Ben Winchell as Young Don and Noa Bess Solomon as Young Dixie on “9-1-1: Nashville” — Disney/Jake Giles Netter
Disney
Another reason why the episode was a special one for Rimes, though she was only playing Dixie in the current timeline, was she wrote and performed a song as young Dixie called “Wild Things Run.” Solomon originally sang the song while shooting, but Rimes recorded the vocals two weeks ago to be used on top of the scene. And in order to do that, Rimes had to make some adjustments to the way she sings these days.
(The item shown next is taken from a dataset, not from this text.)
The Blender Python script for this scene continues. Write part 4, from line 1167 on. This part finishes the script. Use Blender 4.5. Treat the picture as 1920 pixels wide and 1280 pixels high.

“Her voice is my voice, and I had to make myself sound 20 years younger,” Rimes said. “I took all the bottom end out of my voice, and kind of just did the whole resonating through like my nasal area. And it took me back to the ‘Coyote Ugly’ days when I had to do that for Piper Perabo’s voice.”
Rimes pitched the idea of her writing a song for the show when “9-1-1: Nashville” showrunner Rashad Raisani first told her he was plotting this origin story episode for Dixie and Don.
“I know they have so many great writers for the show, but when I heard that they were looking for a song that kicked off Dixie’s career, I was like, this is what I do,” Rimes, who co-wrote “Wild Things Run” with collaborator Darrell Brown, said. “I do write music and sing for a living. So utilize me. And I went to Rashad and said, ‘Hey, I want to take a stab at this, because I think it would be so powerful for someone who’s lived in this character to write for her.’ And he said absolutely. So he sent me the first draft of the montage scene, just to give me an idea where to jump off from. And I was laying on a massage table in Hawaii and the title ‘Wild Things Run’ came to me. And I was saying, oh, man, it’s perfect, because it felt like that was kind of these two wild hearts as youngsters running towards each other and then running away.”

Ben Winchell as Young Don and Hunter King as Young Blythe on “9-1-1: Nashville” — Disney/Jake Giles Netter
Disney
By the end of the present-day timeline in the episode, Don is making a testimonial on behalf of the man who killed his family, offering forgiveness but not to forget. Blythe thanks Dixie for helping Don reach that moment of peace through an earlier conversation when they shared their memories of the night of the fire. But when Blythe and Dixie part, it’s with Dixie declaring once more that the “universe” will always bring her and Don back together.
And Rimes says Dixie isn’t just antagonizing Blythe — she means it.
“Oh, I think she knows that that’s very true,” Rimes said. “She thinks it’s really, constantly, from the very beginning they can’t seem to get away from each other. And she’s clearly always going to be in love with this man. And I mean, it’s her baby daddy. But it’s not just that. I think there is a real connection and a real pull and history that Blythe and Don don’t have. And I think maybe it’s the universe, and maybe it’s also Dixie always putting herself in the line of fire that, she always somewhat makes herself available to that, too. But I think there is this real connection; that she truly believes, no matter what, they’re going to be connected in some way.”